They actually have a small lineup of display tablets but their highest quality option is the Ugee UG-2150. It comes with an IPS screen and measures about 21.5″ across. Total dimensions are 20″ W x 12.5″ H so the screen takes up the majority of the space.

It’s not a terrible screen but it’s not better than anything else here. Typical 1080p resolution, nice bright display, and strong color calibration with their drivers.

What I do like is the easily adjustable stand which has a switch right in the back of the unit. This lets you adjust the display angle with ease and change your drawing position fast. You’ll also find the backlight switch in this same area to adjust the lighting.

Ugee is pretty great to their customers when it comes to extra goodies.
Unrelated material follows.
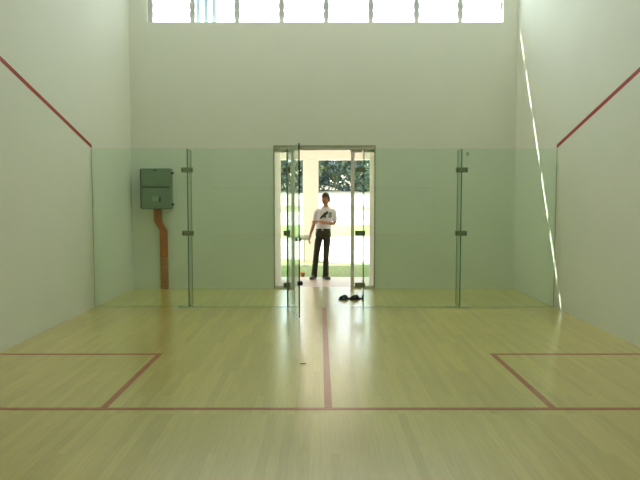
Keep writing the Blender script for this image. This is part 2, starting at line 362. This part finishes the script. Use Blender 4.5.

Not only do you get an adjustable stand but you also get two rechargeable pens, 10 replacement nibs, a stylus holder, a drawing glove along with a screen protector and a cleaning cloth.

It feels nice to open up your box and have all these goodies just waiting for you. Really nice touch.

That said, I’m not a huge fan of the screen protector since I don’t think you need it for this model. The screen’s surface feels “rough” enough that it can mimic paper in a sense. I wouldn’t want to add anything on top of it, but to each their own.

Cable management is a nuisance so ideally this would be a stay-at-home tablet that remains on your desk. It comes with an HDMI and VGA cable for the display, along with a USB cable and a power cord.

If you’re okay with a small mess from your cables then Ugee’s model will fit in great on your desk. Or if you have cable ties to manage the mess, even better.

The actual drawing experience is pretty darn good and I’d say the stylus pens can rank up there with Wacom’s. The pen feels light enough considering this model does have batteries, but this pen also gives you incredible control over the tilt and degree of pressure.

Even if you’re drawing closer to the edges you should have no problem laying down marks.

This can sometimes be a big issue with display tablets but I can say I had no issues with this model.

Setup shouldn’t be tough but if you are on a newer OS I’d suggest going to Ugee’s website and downloading the drivers directly. They update semi-frequently, especially for newer operating systems, and it’s easier to get this installed when you start with the newest drivers first.

That said you really don’t need to be a tech guru to get this working. It should be very much a plug & play operation once you’ve calibrated everything and gotten the drivers installed.

As far as display tablets go, this is a bit on the heavier side and the cables aren’t the most fun to manage. But considering all the bonus gifts you get, plus the incredible sensitivity from this display, it’s a great choice for any artist just nabbing their first larger display tablet.

Especially if you plan to use this primarily on your desk in one location.

Pros


  • Stand can be adjusted within a second or less
  • Clean pressure sensitivity even near the edges
  • Lots of extra goodies including 2 styluses and 10 extra nibs

Cons


  • Requires 3 cables which can be a pain to organize
  • Fairly heavy unit compared to other models of this size

 

Picking Your Display Tablet

Getting a display tablet is a big leap so you want to consider all your options. Especially because there is no single “best” product for everyone.

But if you want a surefire trusted tablet that will last for years then I’d highly recommend a Wacom Cintiq 22HD. Or if you need a smaller model the Cintiq 13HD works just as well.

Both are incredibly powerful drawing tablets with brilliant displays, top-tier technology, and a warranty backed by a trusted brand used by professional animators & artists across the world.

If Wacom doesn’t suit your needs or can’t fit within your budget then any of the other models listed here should work just fine.

For alternatives I’m really fond of Artisul and GAOMON since they both deliver a similar quality that falls within the same ballpark as Wacom.

But have another look over this list and see what you think.

Buying a display tablet is a big decision so you need to know what you’re looking for. That said, once you find what you want just grab it and start drawing!